TASK REQUIREMENTS: Please restate, exactly as written, the lines running from the beginning of the material through the line that has "COL = sc.collection" in it.

DATA SHOWN:
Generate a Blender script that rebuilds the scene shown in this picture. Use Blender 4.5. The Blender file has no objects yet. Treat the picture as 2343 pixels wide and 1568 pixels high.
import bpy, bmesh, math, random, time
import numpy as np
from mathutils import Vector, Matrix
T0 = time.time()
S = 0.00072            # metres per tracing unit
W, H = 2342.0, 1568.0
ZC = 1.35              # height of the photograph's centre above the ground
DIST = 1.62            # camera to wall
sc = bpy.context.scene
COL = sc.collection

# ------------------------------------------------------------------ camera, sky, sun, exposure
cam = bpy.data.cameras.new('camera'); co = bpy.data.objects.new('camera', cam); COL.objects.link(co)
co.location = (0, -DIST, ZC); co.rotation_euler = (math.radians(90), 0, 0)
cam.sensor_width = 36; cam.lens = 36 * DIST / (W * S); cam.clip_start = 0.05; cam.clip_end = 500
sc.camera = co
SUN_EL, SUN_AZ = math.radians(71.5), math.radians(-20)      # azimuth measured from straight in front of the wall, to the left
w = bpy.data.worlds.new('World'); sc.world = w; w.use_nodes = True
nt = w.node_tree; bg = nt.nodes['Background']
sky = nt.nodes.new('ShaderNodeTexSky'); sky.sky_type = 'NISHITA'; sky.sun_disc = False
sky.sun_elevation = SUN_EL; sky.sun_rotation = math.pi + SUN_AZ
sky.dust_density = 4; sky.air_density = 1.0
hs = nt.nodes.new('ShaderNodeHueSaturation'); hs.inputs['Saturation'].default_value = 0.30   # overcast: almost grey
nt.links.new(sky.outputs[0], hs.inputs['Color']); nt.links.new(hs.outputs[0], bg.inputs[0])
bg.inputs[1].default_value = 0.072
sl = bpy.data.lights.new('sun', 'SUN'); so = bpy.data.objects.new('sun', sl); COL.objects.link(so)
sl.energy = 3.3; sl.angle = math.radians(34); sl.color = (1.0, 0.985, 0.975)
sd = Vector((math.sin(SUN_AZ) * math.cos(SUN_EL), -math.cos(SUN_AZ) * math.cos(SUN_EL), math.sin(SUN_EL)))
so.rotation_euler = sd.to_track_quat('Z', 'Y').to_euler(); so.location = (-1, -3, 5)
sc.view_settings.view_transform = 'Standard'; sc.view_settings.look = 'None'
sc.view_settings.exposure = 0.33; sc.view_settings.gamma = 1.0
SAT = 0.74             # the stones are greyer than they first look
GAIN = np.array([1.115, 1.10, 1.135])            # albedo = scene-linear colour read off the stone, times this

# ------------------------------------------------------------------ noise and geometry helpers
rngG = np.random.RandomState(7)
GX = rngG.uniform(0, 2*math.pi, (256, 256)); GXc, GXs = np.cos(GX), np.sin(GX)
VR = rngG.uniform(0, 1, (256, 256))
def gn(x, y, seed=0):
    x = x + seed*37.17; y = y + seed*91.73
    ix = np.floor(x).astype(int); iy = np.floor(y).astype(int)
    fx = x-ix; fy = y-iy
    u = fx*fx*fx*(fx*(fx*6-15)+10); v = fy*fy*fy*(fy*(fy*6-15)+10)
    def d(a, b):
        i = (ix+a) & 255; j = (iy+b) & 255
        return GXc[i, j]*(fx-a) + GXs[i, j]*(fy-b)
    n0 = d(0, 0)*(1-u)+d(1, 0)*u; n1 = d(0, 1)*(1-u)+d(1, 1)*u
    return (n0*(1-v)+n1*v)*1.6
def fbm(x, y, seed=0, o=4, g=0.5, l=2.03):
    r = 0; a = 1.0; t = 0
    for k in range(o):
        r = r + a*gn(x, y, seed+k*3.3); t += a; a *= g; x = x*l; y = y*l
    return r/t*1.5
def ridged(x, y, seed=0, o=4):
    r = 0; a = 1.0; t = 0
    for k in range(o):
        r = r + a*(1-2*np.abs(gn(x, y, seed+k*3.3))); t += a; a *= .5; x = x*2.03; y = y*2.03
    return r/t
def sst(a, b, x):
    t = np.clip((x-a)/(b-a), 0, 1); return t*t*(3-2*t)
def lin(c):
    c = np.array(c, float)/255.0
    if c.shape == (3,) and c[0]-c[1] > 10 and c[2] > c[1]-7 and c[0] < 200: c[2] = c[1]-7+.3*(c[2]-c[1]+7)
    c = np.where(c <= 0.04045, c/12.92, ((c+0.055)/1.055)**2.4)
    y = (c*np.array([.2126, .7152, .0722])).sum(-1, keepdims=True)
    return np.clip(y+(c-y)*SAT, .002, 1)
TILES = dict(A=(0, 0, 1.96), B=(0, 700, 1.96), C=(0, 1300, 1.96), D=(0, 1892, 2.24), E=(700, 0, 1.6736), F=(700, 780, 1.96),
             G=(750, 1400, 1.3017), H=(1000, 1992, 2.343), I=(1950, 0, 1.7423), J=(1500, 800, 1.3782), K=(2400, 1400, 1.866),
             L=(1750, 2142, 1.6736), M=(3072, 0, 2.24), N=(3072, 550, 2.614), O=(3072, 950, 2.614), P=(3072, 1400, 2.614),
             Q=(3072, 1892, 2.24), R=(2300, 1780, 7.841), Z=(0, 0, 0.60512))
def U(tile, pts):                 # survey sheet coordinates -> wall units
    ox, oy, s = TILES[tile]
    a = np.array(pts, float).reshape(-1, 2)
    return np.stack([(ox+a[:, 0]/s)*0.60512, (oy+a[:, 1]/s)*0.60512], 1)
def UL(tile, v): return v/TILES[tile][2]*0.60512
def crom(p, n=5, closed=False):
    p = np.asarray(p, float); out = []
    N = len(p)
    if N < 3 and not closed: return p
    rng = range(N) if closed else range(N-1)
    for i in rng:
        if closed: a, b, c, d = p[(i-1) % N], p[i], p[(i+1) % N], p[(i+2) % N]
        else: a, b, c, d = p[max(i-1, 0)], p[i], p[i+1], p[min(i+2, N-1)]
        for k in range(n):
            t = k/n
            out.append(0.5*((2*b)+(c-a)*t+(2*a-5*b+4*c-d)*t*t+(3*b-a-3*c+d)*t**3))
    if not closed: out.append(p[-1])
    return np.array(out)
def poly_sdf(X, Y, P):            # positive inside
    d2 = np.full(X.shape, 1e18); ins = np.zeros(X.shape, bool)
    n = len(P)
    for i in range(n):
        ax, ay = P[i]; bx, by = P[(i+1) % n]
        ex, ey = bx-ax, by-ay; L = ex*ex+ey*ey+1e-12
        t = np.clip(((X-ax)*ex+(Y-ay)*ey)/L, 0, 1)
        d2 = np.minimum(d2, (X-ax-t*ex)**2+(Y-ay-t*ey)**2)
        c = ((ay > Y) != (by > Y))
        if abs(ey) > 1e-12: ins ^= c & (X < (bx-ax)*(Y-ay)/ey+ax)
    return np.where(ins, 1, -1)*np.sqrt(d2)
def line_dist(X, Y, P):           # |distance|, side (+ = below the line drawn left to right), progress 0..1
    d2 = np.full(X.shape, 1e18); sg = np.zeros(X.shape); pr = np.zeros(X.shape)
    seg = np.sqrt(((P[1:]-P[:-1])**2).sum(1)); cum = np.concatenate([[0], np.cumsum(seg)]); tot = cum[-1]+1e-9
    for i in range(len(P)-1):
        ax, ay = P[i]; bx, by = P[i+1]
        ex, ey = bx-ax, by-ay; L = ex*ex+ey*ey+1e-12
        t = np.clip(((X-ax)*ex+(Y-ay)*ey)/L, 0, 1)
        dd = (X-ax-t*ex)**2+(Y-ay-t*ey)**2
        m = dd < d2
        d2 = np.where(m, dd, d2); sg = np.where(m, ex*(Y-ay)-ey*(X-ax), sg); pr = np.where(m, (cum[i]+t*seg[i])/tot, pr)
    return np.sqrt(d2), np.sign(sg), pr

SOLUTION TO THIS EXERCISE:
Generate a Blender script that rebuilds the scene shown in this picture. Use Blender 4.5. The Blender file has no objects yet. Treat the picture as 2343 pixels wide and 1568 pixels high.
import bpy, bmesh, math, random, time
import numpy as np
from mathutils import Vector, Matrix
T0 = time.time()
S = 0.00072            # metres per tracing unit
W, H = 2342.0, 1568.0
ZC = 1.35              # height of the photograph's centre above the ground
DIST = 1.62            # camera to wall
sc = bpy.context.scene
COL = sc.collection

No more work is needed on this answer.